I agree with joanne.
stewart, while I respect your views (and Dennis' views), I do not share them. Not everyone believes in a god at all, and of those who do, not everyone believes in the Judeo-Christian version of god. I cannot ask god to give me comfort, peace, or strength, for a few reasons. Firstly, because I do not believe that any god exists. Secondly, if a god does exist, it allowed my husband to die at age 40, one week after our wedding; if it had the power to prevent that and chose not to, then clearly it does not care about me, nor about my husband. If a god exists, and if it has the power to give me comfort, peace, and strength, then it likely also had the ability to prevent my husband's death and allow him to live the many more years with me that we should have had. That god, if it exists, did not do this, proves to me that if it does exist, it is either cruel and allowed my husband to die (and therefore deserves and receives from me nothing but hatred), or it is powerless (and therefore essentially useless, in which case I do not actually consider it a god).

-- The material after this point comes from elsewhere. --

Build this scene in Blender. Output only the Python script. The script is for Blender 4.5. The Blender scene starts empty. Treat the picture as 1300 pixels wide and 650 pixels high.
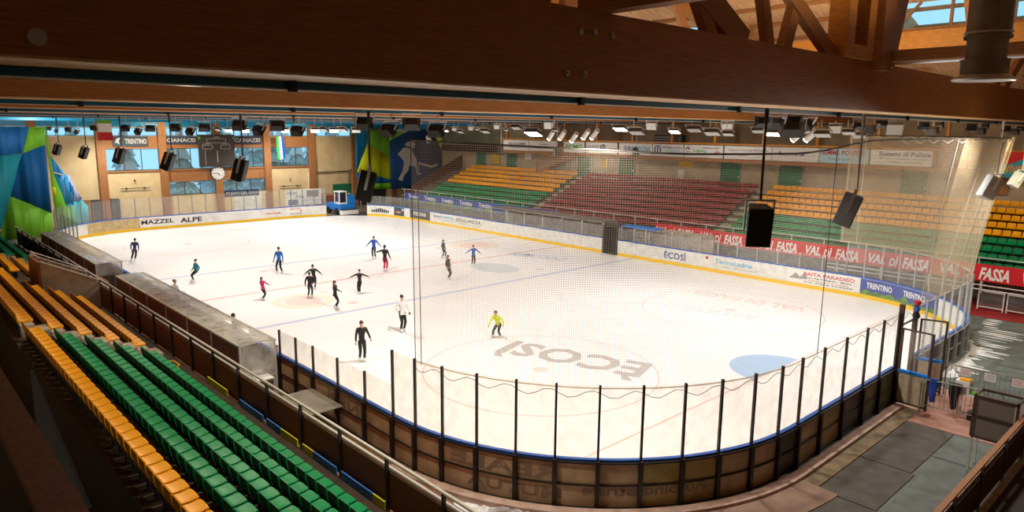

There is absolutely NO good purpose to my husband's death; his death has caused nothing but anguish to those who love him, especially me. Even if, by some unlikely chance, some small bit of good came about as the result of his death, it would not be worth it. It would never be worth it.
You believe that there is a god who "uses all things for good purpose", and you say that in your experience that has always held true. Ok, that is your experience, but it is not everyone's experience. It is certainly not mine.
Quite honestly, if there is a god, I do not care in the least what it wants. If it exists, it has betrayed me, and it is my enemy.
Stewart, I respect your beliefs, I really do , but if God does exsits, how can you say he does not cause suffering, I'd love you to tell that to my 10 year old daughter, whos suffering at the loss of her dad, to hear her sobbing nightly, constantly asking me if she can have her daddy back, and why did he have to go, He was a good man, he didn't deserve to die, he didn't have a bad bone in his body, his death was not a consequence of the world we live in, it was a cruel , needless act, and if it was an act of god, then I'm sorry but he really is horrid, I look at my children everyday and see the pain in their eyes,what possible good can ever come of their suffering.